Aerospace giant, The Boeing Company (BA - Free Report) delivered second-quarter 2016 adjusted loss of 44 cents, narrower than the Zacks Consensus Estimate of a loss of 88 cents. The company’s bottom line suffered owning to a 787 cost reclassification, and charges on the 747 and KC-46 Tanker programs. Revenues came in at $24.76 billion for the quarter, exceeding the Zacks Consensus Estimate of $24.45 billion and increasing 1% from the year-ago level. For 2016, the company lowered its adjusted or core earnings per share expectation to the range of $6.10–$6.30 from $8.15−$8.35 expected earlier, while maintaining the revenue guidance in the range of $93−$95 billion. Investors reacted positively to the company’s results.

Northrop Grumman Corp. (NOC - Free Report) reported mixed second-quarter 2016 results with revenues missing but earnings beating the Zacks Consensus Estimate by 1.7% and 4%, respectively. The maker of the current B-2 bomber and Global Hawk unmanned planes expects earnings to be in the range of $10.75 to $11.00 per share (prior projection: $10.40–$10.70) on revenues of $23.5 billion to $24 billion in 2016. The stock fell slightly after the company released its results.

General Dynamics Corp.’s (GD - Free Report) second-quarter earnings of $2.44 per share topped the Zacks Consensus Estimate of $2.30 and the year-ago figure of $2.27. Revenues of $7.7 billion missed the Zacks Consensus Estimate by 3.6% due to lower contributions from the Aerospace, Combat Systems and Marine segments. Investors reacted positively to the earnings beat with the stock gaining after the company released its results.

United Technologies Corporation reported second-quarter adjusted earnings of $1.82 per share, up 9% year over year. The figure also surpassed the Zacks Consensus Estimate of $1.65. Quarterly revenues of $14.9 billion also beat the Zacks Consensus Estimate of $14.6 billion driven by improved performances from all segments, except the Otis segment. The company narrow its 2016 guidance. The company now expects adjusted earnings to be in the range of $6.45 to $6.60 per share (prior guidance: $6.30 to $6.60) on revenues of $57 billion to $58 billion (prior guidance: $56 billion to $58 billion). The stock gained post releasing results.

ETFs to Play

The gains in aerospace and defense companies have put the spotlight on their ETFs. Below, we have these ETFs in detail: (read: The Complete Guide to Aerospace & Defense ETFs).

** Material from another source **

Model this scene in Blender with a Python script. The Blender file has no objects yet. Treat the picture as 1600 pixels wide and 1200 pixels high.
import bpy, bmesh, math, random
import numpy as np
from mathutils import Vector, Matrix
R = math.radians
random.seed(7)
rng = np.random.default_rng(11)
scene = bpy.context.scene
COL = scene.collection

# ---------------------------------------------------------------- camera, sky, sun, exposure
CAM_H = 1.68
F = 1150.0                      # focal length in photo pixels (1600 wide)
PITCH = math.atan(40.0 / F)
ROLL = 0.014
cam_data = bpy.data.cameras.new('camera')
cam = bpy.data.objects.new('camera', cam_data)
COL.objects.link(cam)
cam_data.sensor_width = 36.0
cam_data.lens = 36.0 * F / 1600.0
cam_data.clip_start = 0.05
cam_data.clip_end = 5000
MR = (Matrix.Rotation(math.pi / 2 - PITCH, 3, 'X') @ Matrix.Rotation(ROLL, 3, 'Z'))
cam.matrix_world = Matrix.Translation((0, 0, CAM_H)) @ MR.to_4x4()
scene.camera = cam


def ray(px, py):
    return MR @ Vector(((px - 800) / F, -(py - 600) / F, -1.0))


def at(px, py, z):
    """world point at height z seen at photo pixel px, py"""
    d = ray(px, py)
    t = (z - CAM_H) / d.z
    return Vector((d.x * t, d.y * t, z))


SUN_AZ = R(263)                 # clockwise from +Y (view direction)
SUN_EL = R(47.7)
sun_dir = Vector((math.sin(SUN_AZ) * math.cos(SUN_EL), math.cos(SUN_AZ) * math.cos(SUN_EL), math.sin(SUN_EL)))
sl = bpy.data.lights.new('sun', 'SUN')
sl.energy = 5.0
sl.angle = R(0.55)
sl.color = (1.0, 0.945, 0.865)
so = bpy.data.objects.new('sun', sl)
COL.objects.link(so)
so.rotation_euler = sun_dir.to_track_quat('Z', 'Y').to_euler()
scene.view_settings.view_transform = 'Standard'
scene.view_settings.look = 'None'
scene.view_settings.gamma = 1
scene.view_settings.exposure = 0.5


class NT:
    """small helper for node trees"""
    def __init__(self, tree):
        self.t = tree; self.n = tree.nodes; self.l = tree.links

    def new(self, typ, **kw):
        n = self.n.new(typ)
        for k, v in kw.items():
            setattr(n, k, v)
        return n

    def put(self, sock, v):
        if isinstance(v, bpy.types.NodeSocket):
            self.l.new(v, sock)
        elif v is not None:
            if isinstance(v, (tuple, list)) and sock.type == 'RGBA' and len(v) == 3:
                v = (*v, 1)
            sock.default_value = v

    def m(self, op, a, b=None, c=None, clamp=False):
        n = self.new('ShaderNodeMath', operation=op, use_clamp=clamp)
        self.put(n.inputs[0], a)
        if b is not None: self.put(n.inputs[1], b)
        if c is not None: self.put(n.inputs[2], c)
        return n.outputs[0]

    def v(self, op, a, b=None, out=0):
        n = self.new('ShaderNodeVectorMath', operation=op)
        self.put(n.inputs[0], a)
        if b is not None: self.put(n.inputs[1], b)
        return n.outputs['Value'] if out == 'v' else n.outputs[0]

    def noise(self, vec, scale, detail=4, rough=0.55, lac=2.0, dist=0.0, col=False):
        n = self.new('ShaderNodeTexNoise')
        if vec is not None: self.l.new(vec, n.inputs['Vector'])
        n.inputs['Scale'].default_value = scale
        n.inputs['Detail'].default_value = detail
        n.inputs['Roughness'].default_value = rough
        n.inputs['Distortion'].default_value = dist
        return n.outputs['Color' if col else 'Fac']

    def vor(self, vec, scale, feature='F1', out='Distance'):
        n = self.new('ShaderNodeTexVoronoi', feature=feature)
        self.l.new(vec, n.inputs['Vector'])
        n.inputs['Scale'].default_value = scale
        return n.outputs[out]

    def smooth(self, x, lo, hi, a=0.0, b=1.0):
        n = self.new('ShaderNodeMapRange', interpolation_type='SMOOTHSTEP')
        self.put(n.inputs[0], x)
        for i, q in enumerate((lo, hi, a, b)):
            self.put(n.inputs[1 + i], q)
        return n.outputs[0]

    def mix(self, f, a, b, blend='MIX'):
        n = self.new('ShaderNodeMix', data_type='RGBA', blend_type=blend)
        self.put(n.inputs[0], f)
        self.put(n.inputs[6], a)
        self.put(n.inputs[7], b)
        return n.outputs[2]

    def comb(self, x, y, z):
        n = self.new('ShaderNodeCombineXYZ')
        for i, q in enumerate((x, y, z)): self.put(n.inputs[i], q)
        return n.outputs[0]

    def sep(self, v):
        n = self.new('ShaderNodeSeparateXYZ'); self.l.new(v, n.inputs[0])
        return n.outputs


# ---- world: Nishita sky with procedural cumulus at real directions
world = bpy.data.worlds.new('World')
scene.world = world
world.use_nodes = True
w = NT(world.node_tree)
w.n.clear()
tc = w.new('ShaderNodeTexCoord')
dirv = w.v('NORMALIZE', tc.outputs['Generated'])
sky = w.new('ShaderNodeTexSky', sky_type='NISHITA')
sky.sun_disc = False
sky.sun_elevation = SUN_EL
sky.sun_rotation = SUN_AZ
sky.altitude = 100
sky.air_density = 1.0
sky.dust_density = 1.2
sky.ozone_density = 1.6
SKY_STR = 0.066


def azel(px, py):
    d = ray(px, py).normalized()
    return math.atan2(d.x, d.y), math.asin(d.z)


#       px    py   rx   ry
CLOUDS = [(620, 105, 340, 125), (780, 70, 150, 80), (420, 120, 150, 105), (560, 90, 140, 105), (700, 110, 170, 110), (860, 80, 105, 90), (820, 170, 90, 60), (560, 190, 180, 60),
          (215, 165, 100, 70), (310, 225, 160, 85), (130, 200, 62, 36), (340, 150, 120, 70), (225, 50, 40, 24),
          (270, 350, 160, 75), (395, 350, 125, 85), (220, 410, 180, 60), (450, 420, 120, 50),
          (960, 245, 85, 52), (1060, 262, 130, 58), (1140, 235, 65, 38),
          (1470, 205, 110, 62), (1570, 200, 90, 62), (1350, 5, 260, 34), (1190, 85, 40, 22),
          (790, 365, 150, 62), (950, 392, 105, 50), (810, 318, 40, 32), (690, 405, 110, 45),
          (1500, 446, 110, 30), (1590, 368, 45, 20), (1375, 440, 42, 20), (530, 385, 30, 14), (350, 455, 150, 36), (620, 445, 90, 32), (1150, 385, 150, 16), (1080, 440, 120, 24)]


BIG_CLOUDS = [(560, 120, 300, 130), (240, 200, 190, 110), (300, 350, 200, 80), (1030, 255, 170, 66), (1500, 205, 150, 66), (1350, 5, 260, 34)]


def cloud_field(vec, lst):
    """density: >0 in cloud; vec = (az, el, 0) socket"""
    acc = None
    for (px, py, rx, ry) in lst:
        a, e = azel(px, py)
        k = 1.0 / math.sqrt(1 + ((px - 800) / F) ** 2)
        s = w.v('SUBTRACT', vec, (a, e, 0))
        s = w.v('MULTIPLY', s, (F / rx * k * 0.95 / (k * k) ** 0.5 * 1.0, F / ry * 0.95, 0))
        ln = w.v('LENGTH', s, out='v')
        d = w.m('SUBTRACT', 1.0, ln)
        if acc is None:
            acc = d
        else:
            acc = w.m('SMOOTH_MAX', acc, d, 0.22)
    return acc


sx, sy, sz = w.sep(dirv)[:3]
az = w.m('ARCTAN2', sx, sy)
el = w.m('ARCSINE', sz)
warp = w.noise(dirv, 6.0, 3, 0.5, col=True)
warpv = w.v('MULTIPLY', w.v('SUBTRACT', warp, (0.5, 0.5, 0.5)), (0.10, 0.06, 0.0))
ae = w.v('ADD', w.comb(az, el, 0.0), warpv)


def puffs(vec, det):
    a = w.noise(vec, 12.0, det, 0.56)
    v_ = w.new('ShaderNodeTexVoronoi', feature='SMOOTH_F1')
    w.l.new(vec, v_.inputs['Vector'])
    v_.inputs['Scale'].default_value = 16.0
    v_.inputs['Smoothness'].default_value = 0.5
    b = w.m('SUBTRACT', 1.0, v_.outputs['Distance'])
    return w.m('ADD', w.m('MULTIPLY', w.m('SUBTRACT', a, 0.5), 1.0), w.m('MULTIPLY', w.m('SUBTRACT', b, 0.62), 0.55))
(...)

iShares U.S. Aerospace & Defense ETF (ITA - Free Report)

The fund, tracking the Dow Jones U.S. Select Aerospace & Defense Index, holds 37 securities in its basket with Boeing, United Technologies, Lockheed Martin, General Dynamics and Northrop Grumman being among the top 10 stocks. All of them together account for more than 39% of the fund assets. With an asset base of nearly $837.2 million, the fund trades in moderate volumes of roughly 80,000 shares a day and charges an annual fee of 44 bps per year. The fund returned 1% in the last 10 days (as of June 28, 2016) and has a Zacks ETF Rank #3 (Hold) with a Medium risk outlook (read: ETFs to Watch If Hillary Clinton Wins the Presidency).

PowerShares Aerospace & Defense Portfolio (PPA - Free Report)

PPA follows the SPADE Defense Index, with 50 companies involved in the development, manufacturing, operations and support of U.S. defense, homeland security and aerospace operations. Lockheed Martin, Boeing, United Technologies, General Dynamic and Northrop Grumman are among the top 10 holdings and together occupy almost one third of total fund assets. The product has managed to garner nearly $333.5 million in assets so far and trades in an average volume of 44,000 shares per day. It charges 66 bps in annual fees and gained 0.9% in the past 10 days. It currently carries a Zacks ETF Rank #3 with a Medium risk outlook.

SPDR S&P Aerospace & Defense ETF (XAR - Free Report)

XAR tracks the S&P Aerospace and Defense Select Industry index, holding a basket of 36 stocks. United Technologies, Northrop Grumman, Lockheed Martin, General Dynamics and Boeing score among the top 10 holdings. This product has attracted an AUM of nearly $191.7 million and exchanges nearly 13,000 shares in hand per day. It charges 35 bps in fees per year and gained 0.4% in the past 10 days. The fund has a Zacks ETF Rank #3 with a Medium risk outlook (read: Remembering Defense ETFs on Memorial Day).